Bank of NSW Case - bonds - sureties - fraud - evidence, confession

Supreme Court
Field J., 21 September 1821
Source: Sydney Gazette, 22 September 1821[1]

This was an action brought by the late President and Directors of the Bank against their late Cashier and his Sureties, upon their bond for his fidelity. Mr. Williams suffered judgement by default, and Mr. Wylde and Mr. Garling, for the Bank proved written admissions by him, that he had, during his Cashiership, entered many bills and notes in the Bank books as duly paid, which in fact were not so; by which means, for want of notice to the drawers and indorser's, the Bank had lost their rights upon them, the acceptors and [?] being insolvent persons. Mr. Moore and Mr. Norton for the defendants, contended that this admission could not be evident against the two other defendants, and that, except by this admission, it did not appear but what Williams's defalcation was made after he was removed from his situation, when his sureties were no longer liable under the bond.

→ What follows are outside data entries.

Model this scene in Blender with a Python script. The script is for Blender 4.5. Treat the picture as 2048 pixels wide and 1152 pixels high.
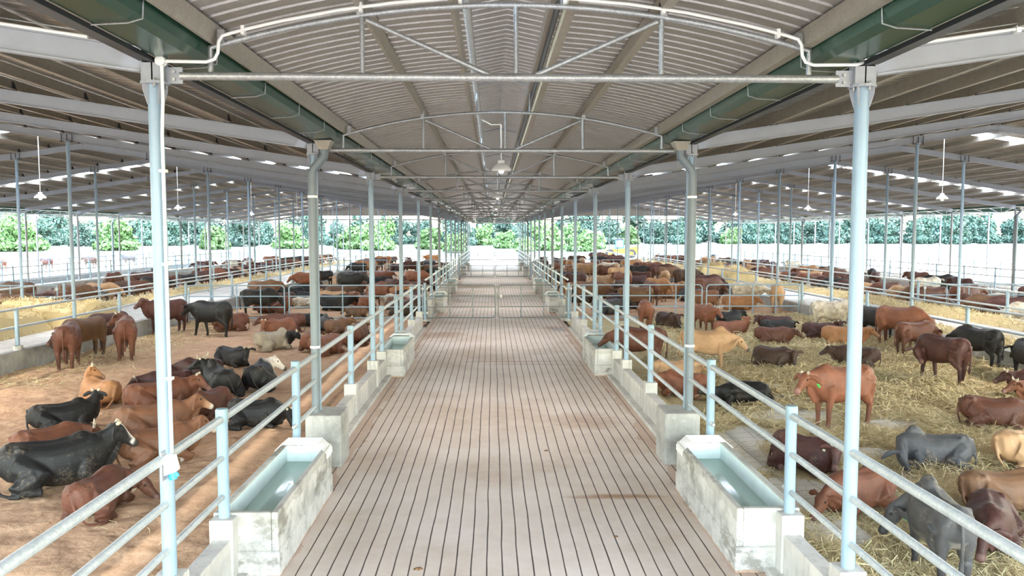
# A cattle feedlot barn: central service alley under a vaulted roof, pens with cattle on both sides.
# World: x right, y away from the viewer, z up, metres; the alley's centre line is x = 0.
import bpy, bmesh, math, random
import numpy as np
from mathutils import Vector
PI = math.pi
for _o in list(bpy.data.objects): bpy.data.objects.remove(_o)
SC = bpy.context.scene; COL = SC.collection
# ------------------------------------------------------------------ camera
cam = bpy.data.cameras.new('camera'); cam_o = bpy.data.objects.new('camera', cam); COL.objects.link(cam_o); SC.camera = cam_o
cam.sensor_width = 36; cam.lens = 36 * 1570 / 2048; cam.clip_start = .05; cam.clip_end = 3000
cam_o.location = (-.175, 0, 3.76); cam_o.rotation_euler = (math.radians(90 - 3.935), 0, math.radians(-1.405))
# ------------------------------------------------------------------ sky, sun, exposure
W = bpy.data.worlds.new('sky'); SC.world = W; W.use_nodes = True
_n = W.node_tree.nodes; _bg = _n['Background']; _sky = _n.new('ShaderNodeTexSky'); _sky.sky_type = 'NISHITA'; _sky.sun_disc = False
_sky.sun_elevation = math.radians(62); _sky.sun_rotation = math.radians(150); _sky.air_density = 1.6; _sky.dust_density = 1.5; _sky.ozone_density = 1
W.node_tree.links.new(_sky.outputs[0], _bg.inputs[0]); _bg.inputs[1].default_value = .9
sun = bpy.data.lights.new('sun', 'SUN'); sun.energy = 9; sun.angle = math.radians(3); sun.color = (1, .96, .88)
sun_o = bpy.data.objects.new('sun', sun); COL.objects.link(sun_o); sun_o.rotation_euler = (math.radians(-27), math.radians(12), 0)
SC.view_settings.view_transform = 'Standard'; SC.view_settings.look = 'None'; SC.view_settings.gamma = 1; SC.view_settings.use_curve_mapping = False
SC.view_settings.exposure = 1.75
SC.cycles.use_denoising = True
SC.cycles.max_bounces = 10; SC.cycles.diffuse_bounces = 6; SC.cycles.sample_clamp_indirect = 20
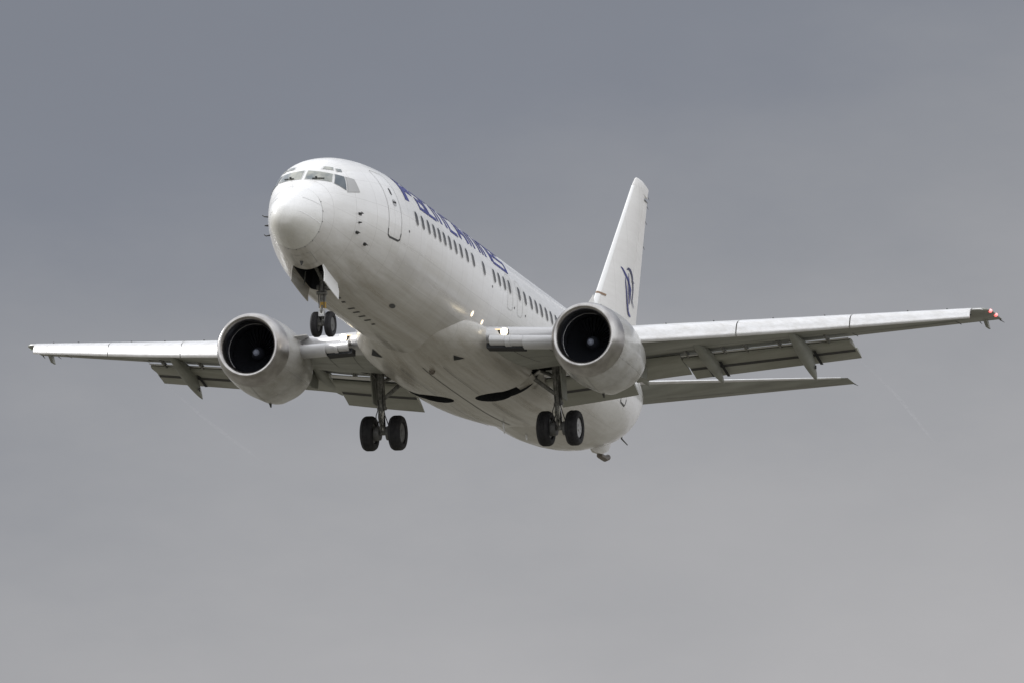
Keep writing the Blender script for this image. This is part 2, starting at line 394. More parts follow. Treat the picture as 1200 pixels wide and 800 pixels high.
def cabin_window(x, z=.41, wd=.265, ht=.385):
    for side in (-1, 1):
        mb = MB(); o_ = rrect(x - wd / 2 - .022, x + wd / 2 + .022, z - ht / 2 - .022, z + ht / 2 + .022, .135, 5); i_ = rrect(x - wd / 2, x + wd / 2, z - ht / 2, z + ht / 2, .115, 5)
        n = len(o_)
        vo = [surf(a, b, side, .004) for a, b in o_]; vi = [surf(a, b, side, .009) for a, b in i_]; vp = [surf(a, b, side, .0055) for a, b in i_]
        mb.add(vo + vi, [(k, (k + 1) % n, n + (k + 1) % n, n + k) for k in range(n)], 0)
        rt = [5, 4, 3, 2, 1, 0, 23, 22, 21, 20, 19, 18]; lf = list(range(6, 18)); gv = []
        for a, b in zip(rt, lf):
            for u in (0, .5, 1): gv.append(surf(i_[a][0] * (1 - u) + i_[b][0] * u, (i_[a][1] + i_[b][1]) / 2, side, .006))
        mb.add(gv, [(3 * i + j, 3 * i + j + 1, 3 * i + j + 4, 3 * i + j + 3) for i in range(11) for j in range(2)], 1)
        mb.build('passenger_window', [M['surround'], M['pane']], AIR, 20)
WX = [6.28, 6.83, 7.39, 7.93, 8.43, 8.93, 9.45, 10.01, 10.55, 11.13, 11.74, 12.78, 13.82, 14.33, 14.84, 15.35, 16.32, 16.94, 17.56, 18.10, 18.62, 19.15, 19.67]
WX += [19.67 + .53 * k for k in range(1, 17)]
for x in WX: cabin_window(x, .405 if x < 12 else .385)
# cockpit glazing (both sides)
CW = dict(windshield=[(1.96, .845), (2.17, .79), (1.93, .52), (1.66, .56)])
def onskin_front(y, z):
    """skin point reached by going aft at (y, z)"""
    def ins(x):
        zc, zt, zb, w_ = fprof(x); nu, nl = fexp(x); n = nu if z > zc else nl; h = (zt - zc) if z > zc else (zc - zb)
        return abs(y / w_) ** n + abs((z - zc) / h) ** n < 1
    a_, b_ = .05, 5.
    for _ in range(30):
        m_ = (a_ + b_) / 2
        if ins(m_): b_ = m_
        else: a_ = m_
    return b_
def ypatch(cs, side, off, nu=10, nv=6):
    """sheet over four (x, y, z) corners; straight edges as seen from ahead, or from the side for panes beyond y .73"""
    P = [Vector(c) for c in cs]; vs = []; front = min(p.y for p in P) < .2
    for j in range(nv + 1):
        for i in range(nu + 1):
            u, v = i / nu, j / nv; p = (P[0] * (1 - u) + P[1] * u) * (1 - v) + (P[3] * (1 - u) + P[2] * u) * v
            x = onskin_front(p.y, p.z) if front else p.x
            vs.append(fpt(x, fth(x, p.z, side), off))
    n = nu + 1; return MB().add(vs, [(j * n + i, j * n + i + 1, (j + 1) * n + i + 1, (j + 1) * n + i) for j in range(nv) for i in range(nu)])
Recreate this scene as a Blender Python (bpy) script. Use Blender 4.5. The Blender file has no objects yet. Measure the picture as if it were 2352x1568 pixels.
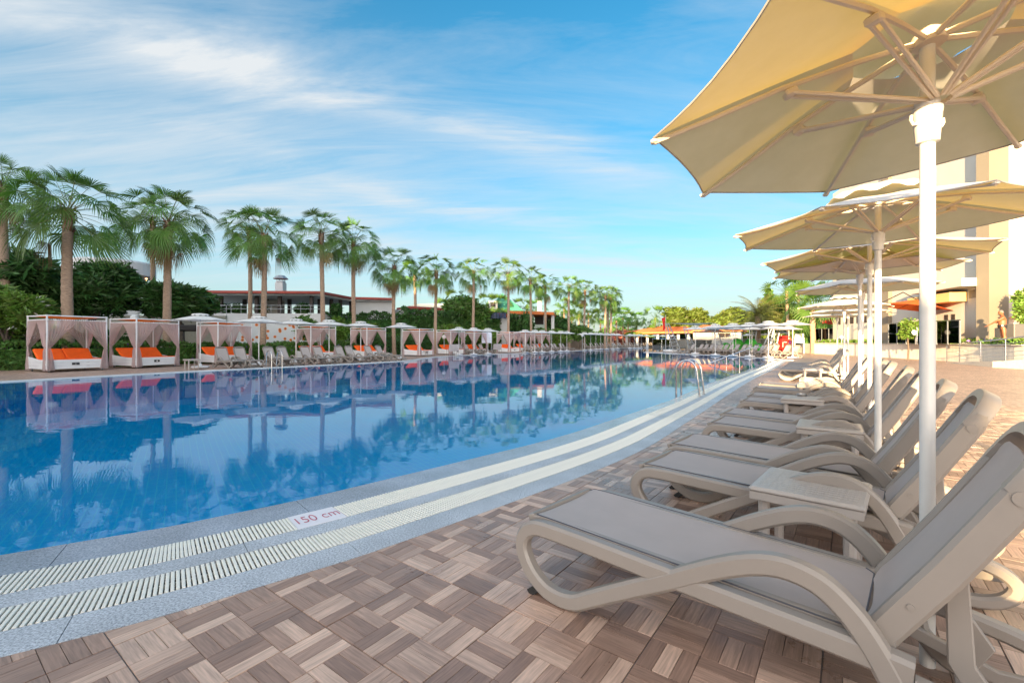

Mr. Justice Field acknowledged the principle, that confession could not implicate more than the confessor, and wished that separate actions had been brought against the defendants: Williams might then have been called as a witness against his sureties. But the defendants Solicitors did not pretend that they could have drawn a different light upon the case by any cross-examination of William; and it was for the Court to say, whether the evidence of Mr. Bayly, the present Cashier, and Mr. Wills the late Accountant, was not enough to prove this case, without the admissions of Williams. From the former, it appeared that Williams was superseded on the 18th September 1820, for certain irregularities which did not engender a suspicion of his integrity; and was continued at a salary to wind up his accounts till the 31st of December; about which time he handed over to his successor a sealed bag, labelled to contain 2493 £5 and 3306 5s. notes, enough to make good the deficiency that appeared upon his accounts; and from the latter that upon the opening of the bag, in the presence of the Directors on the 26th of January following, it was found to contain only 98 £5 [?] notes, making a deficiency of £12,100 10s. The Learned Judge allowed that there was no other evidence than the admission of Williams, but what he might have committed the defalcation between the date of his ceasing to be cashier and the 31st of December; but it was too much to say, that because the Directors indulged him with three months to make up his accounts, therefore his sureties were to be discharged. Nor could it be said that the Directors were bound not to delay the examination of the bag till the 26th of January. They had then no cause to suspect the honesty of Williams; and the reason why they had taken the bond in question, was that they might feel safe in confiding in him. The sureties did not pretend that, if the bag had been opened on the 31st of December, they would be able to indemnify themselves from Williams; and the Judge was of opinion that Williams had not discharged himself, of the office of Cashier to the Directors, and for the purposes of this bond, till he had wound up his accounts with the Directors.
The other Member of the Court agreed, and the Plaintiffs had a verdict for £2000 against each of the three Defendants, that being the extent of the penalty.